Load balancing a pool across geographic locations

We are attempting to setup a pool that will be load balanced between the US and Singapore in a DMZ at our 2 sites. On the US side we have setup a route for the Asia traffic to get out of our firewall but we need to setup a SNAT for it to get back. We have setup an extra VLAN on the internal side for this project that we can use. The problem is that if we enable a SNAT on the external side (meaning the outgoing traffic to Asia) is SNAT'd then all traffic on the external side gets SNAT'd which breaks alot of things.

 

 

Question, is there a way to apply a SNAT to only 1 IP (the Asia IP)? or should we be using a NAT or maybe an iRule?
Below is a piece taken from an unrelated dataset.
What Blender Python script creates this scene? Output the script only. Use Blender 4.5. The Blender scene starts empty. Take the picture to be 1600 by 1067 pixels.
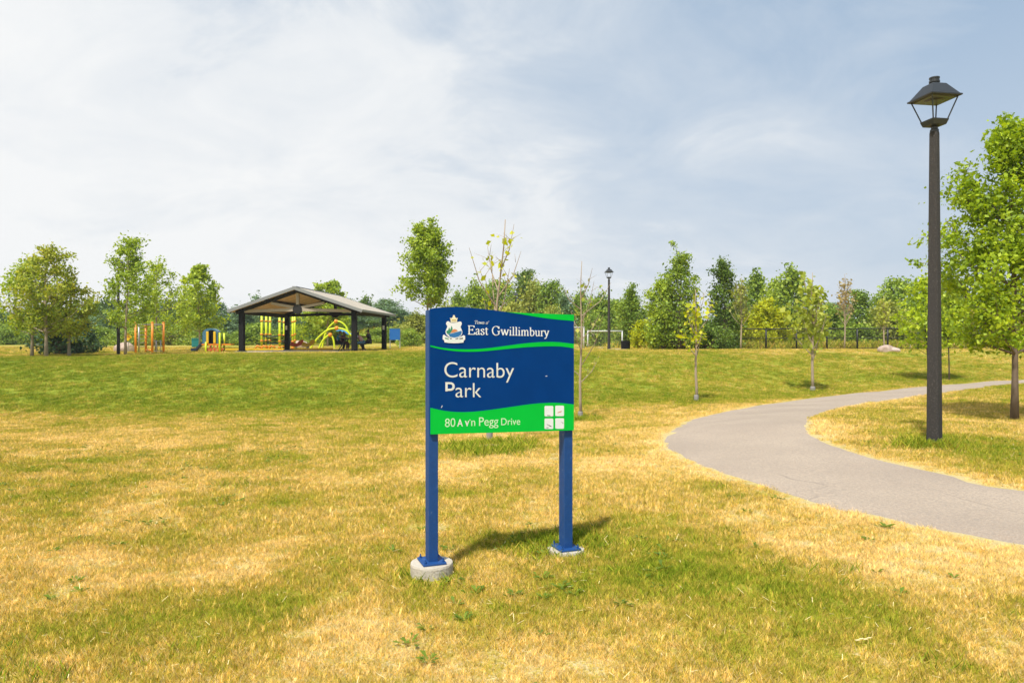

We are scratching our heads so any help would be appreciated.

 

 

Thanks,

 

Kevin

5 Replies

  • Have u configured a snatpool?

     

     

    You can do a snatpool and specify there which are the members.

     

    For example:

     

    snatpool snat-Pool-Test {

     

    member 192.168.19.100 192.168.19.101

     

    }

     

     

    And in each virtual server call to this snatpool like:

     

    virtual SNAT-example {

     

    destination any:any

     

    snatpool snat-Pool-Test

     

    vlans default_1 default_2 enable

     

    }

     

  • Deb_Allen_18's avatar
    Deb_Allen_18
    Historic F5 Account
    Sure, you can create an iRule to SNAT only traffic bound for the remote server address:
    when LB_SELECTED {
       act only on connections going to remote servers
      if {[IP::addr [IP::server_addr] == 1.2.3.4]}{
         snat to local address
        snat 4.3.2.1
      }
    }

    HTH

    /deb
  • Deb_Allen_18's avatar
    Deb_Allen_18
    Historic F5 Account
    Better yet, if you enable SNAT automap on the selfIP on the egress vlan for that traffic, you can use "snat automap" instead:
    when LB_SELECTED {
       act only on connections going to remote servers
      if {[IP::addr [IP::server_addr] == 1.2.3.4]}{
         snat to local address
        snat automap
      } else {
        snat none
    }

    The "snat none" action is required for non-matching traffic since automap will take effect for all traffic by default.

    /deb
  • Many thanks,

     

     

    That looks a whole lot simpler than the ideas we were coming up with. By egress VLAN, I assume you mean the VLAN the traffic came in on?

     

     

     

    Kevin
  • Deb_Allen_18's avatar
    Deb_Allen_18
    Historic F5 Account
    Egress VLAN would be the VLAN on which the packet leaves LTM, with the goal of forcing response traffic to return via that interface/VLAN.